Gli anni di digiuno sono stati anche anni di riforme, ha spiegato questa settimana Philipp Köster, direttore della rivista calcistica 11-Freunde, in un’intervista con un gruppo di giornalisti stranieri. C’è stata molta autocritica e sono state implementate riforme radicali. Sono stati anni di duro lavoro da cui è sorto un nuovo stile, molto più moderno ed elegante di quello che aveva procurato alla Germania grandi soddisfazioni nel passato. La transizione ha rotto alcuni degli stereotipi, come quella del calcio tedesco basato sulla forza e l’aggressività.
«A volte anche noi abbiamo ora difficoltà a spiegare come sia possibile che la Germania sia passata dal giocare un calcio orribile a quello che si gioca ora» ha detto Köster. Semplicemente c’è stato un momento in cui un paese come la Germania, che si autodefinisce attraverso il suo calcio, si è stancato di di perdere e ha deciso di cambiare. «Sono stati riformati gli stadi, anche in attesa del mondiale 2006, si è lavorato meglio sui vivai e in generale si è cercato di migliorare la competitività, sia sportiva che economica». È quello che alcuni hanno già ribattezzato come «la via tedesca nel calcio» e che si distanzia dagli eccessi del calcio britannico, «ma è anche lontana da un modello italiano in cui tutto il management è in mano a magnati occulti». Se dovesse situare la Bundesliga in una classifica mondiale, Köster la metterebbe in seconda posizione, dietro alla Premier League, forse a pari merito con la Spagna, anche solo per il significato del calcio spagnolo a livello mondiale nell’attualità, «ma l’Italia è sicuramente dietro a noi in questo momento», ha aggiunto.
«C’è un grande calcio italiano che ha ospitato il mondiale del 1990 e che noi tedeschi ricordiamo molto bene. Dopo di che, non ci sono state grandi riforme, in particolare per quanto riguarda la modernizzazione degli stadi, il lavoro con i tifosi, ma anche per quanto riguarda più in generale le strutture economiche dei club», ha commentato Köster a Linkiesta, «le squadre italiane continuano ad avere strutture finanziarie impenetrabili, sono troppo indebitate e praticano politiche di trasferimenti eccessive, che semplicemente non si possono più permettere», senza parlare della sicurezza degli stadi in cui, secondo quanto ha denunciato, «ci sono ancora antri dove la polizia non può accedere perché sono sotto controllo degli ultras».
Il desiderio di cambiare del calcio tedesco è iniziato dopo l’orribile mondiale del 1998, seguito poi dall’Europeo del 2000, che fu addirittura peggiore.

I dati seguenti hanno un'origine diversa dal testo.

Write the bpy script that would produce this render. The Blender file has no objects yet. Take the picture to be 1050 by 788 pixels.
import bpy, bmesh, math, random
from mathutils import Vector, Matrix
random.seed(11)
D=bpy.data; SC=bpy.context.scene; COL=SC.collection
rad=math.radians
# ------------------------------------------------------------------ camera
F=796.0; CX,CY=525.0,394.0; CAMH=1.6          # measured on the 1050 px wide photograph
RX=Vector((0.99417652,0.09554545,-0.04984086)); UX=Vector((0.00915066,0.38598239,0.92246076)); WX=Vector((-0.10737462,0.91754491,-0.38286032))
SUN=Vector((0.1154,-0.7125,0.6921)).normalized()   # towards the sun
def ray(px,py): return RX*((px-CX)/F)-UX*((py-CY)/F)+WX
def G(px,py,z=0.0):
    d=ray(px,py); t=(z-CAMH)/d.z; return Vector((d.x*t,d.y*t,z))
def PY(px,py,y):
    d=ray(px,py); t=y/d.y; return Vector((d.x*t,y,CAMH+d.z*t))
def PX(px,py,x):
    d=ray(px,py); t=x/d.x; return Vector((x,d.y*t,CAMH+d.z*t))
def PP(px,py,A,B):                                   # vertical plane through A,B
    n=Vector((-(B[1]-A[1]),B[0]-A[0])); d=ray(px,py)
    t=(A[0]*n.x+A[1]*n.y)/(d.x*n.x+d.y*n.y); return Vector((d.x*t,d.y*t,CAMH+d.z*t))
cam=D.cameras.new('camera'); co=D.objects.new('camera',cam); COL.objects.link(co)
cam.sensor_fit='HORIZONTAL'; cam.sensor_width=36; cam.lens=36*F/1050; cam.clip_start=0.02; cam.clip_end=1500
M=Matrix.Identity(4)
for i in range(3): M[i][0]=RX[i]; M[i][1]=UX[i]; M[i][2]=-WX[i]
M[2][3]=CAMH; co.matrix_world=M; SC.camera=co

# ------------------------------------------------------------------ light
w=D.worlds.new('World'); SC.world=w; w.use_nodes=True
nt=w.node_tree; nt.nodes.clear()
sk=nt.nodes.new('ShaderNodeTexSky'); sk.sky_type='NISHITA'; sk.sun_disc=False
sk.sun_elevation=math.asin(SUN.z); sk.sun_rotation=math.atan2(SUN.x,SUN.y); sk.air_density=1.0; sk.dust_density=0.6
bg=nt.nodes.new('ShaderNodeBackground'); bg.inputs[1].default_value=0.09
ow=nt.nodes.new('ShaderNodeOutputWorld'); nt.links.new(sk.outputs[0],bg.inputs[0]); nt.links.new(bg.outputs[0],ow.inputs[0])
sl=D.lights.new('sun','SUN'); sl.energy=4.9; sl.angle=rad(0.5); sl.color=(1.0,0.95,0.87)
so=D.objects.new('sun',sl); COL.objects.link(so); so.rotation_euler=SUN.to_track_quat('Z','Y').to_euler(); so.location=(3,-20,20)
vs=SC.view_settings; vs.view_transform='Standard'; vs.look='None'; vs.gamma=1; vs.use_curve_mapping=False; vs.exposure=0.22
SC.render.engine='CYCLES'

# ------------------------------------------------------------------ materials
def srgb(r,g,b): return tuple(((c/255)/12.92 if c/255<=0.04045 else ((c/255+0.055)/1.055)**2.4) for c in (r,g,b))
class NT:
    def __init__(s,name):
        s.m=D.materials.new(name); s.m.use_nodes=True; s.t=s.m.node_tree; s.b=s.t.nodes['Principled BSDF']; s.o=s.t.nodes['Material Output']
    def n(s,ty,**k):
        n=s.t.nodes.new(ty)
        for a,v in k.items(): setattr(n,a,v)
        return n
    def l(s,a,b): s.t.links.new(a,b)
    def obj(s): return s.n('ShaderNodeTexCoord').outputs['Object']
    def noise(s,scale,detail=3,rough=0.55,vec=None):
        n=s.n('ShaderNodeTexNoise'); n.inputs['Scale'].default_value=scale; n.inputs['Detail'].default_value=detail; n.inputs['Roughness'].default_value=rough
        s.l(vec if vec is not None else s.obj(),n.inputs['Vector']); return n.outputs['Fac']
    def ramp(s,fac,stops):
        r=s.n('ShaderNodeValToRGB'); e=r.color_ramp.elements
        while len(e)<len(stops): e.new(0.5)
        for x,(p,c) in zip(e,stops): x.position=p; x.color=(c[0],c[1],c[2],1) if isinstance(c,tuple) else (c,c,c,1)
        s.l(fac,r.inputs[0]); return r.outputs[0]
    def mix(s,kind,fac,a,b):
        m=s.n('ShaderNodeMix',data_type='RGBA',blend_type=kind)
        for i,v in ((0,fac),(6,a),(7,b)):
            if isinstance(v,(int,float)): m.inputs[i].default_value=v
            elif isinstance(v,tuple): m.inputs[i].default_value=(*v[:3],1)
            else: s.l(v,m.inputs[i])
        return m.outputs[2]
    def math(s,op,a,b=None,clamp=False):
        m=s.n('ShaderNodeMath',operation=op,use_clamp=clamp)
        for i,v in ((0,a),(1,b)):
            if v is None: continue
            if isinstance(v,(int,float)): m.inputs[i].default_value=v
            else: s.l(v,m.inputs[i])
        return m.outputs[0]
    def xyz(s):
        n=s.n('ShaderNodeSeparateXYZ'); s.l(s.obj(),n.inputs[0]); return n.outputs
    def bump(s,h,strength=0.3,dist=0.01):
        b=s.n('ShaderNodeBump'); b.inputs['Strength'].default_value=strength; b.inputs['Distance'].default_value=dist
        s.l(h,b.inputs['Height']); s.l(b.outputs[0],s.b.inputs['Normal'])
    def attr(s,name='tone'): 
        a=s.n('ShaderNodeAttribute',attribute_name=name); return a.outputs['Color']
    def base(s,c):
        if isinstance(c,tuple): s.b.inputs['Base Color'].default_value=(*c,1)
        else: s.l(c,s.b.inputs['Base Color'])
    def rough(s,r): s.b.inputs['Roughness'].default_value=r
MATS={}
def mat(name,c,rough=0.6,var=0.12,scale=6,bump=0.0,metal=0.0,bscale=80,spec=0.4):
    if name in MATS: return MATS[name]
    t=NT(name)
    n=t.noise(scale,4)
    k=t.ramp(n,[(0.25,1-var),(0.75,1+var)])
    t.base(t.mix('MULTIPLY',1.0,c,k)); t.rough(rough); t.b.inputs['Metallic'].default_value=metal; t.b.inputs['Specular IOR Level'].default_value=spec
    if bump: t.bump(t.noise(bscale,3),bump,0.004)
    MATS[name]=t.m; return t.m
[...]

L’eliminazione nei quarti di finale nel 1998 contro la Croazia per 3 a 0 fu accolta in Germania come l’apocalisse, in particolare perché l’anno precedente proprio il Dortmund aveva vinto la Coppa dei Campioni e lo Schalke 04 la coppa UEFA e le aspettative erano alte. La voglia di riforme diventò necessità dopo il 2004 quando la Germania non superò la fase a gruppi degli Europei, solo due anni dopo il mondiale in casa.
Un elemento chiave della rinascita è stato l’obbligo per tutti i club di creare centri ad alto rendimento nelle categorie inferiori così come i miglioramenti che sono stati introdotti nella rete degli osservatori. «Se oggi un giovane ha talento calcistico, viene sicuramente scoperto, guidato e appoggiato», ha detto Köster. Grazie a questi programmi e a un cambiamento strategico sono stati scoperti giocatori come Thomas Müller, del Bayern e Mario Götze e Marco Reus, del Dortmund, tutti talenti che in altre epoche e senza i nuovi programmi, anche solo per forma fisica, forse avrebbero avuto difficoltà a dare il salto alla Bundesliga.
La modernizzazione degli stadi e il lavoro sulla sicurezza ho poi permesso di eliminare gli eccessi e di portare veramente tutta la popolazione alle partite, «da esponenti di spicco del mondo dell’economia a politici con indosso la maglia della loro squadra». La febbre del calcio tedesco investe davvero tutti, «non c’è uno scrittore che non abbia la sua squadra preferita», e se servono ulteriori conferme, basta guardare il direttore della filarmonica di Monaco, Lorin Maazel mentre dirige l’orchestra con la maglia a righe bianche e rosse del Bayern.
C’è stata inoltre un’ampia discussione tattica che invitava alla modernizzazione. Vi hanno partecipato alcuni tecnici più giovani come Joachim Löw o Jurgen Klopp ma anche veterani come Jupp Heynckes che ha interrotto la pensione per allenare prima il Leverkusen e poi il Bayern, dimostrando capacità di reinventarsi. Heynckes è stato preceduto al Bayern dall’olandese Louis Van Gaal, il cui contributo al nuovo calcio tedesco viene considerato fondamentale.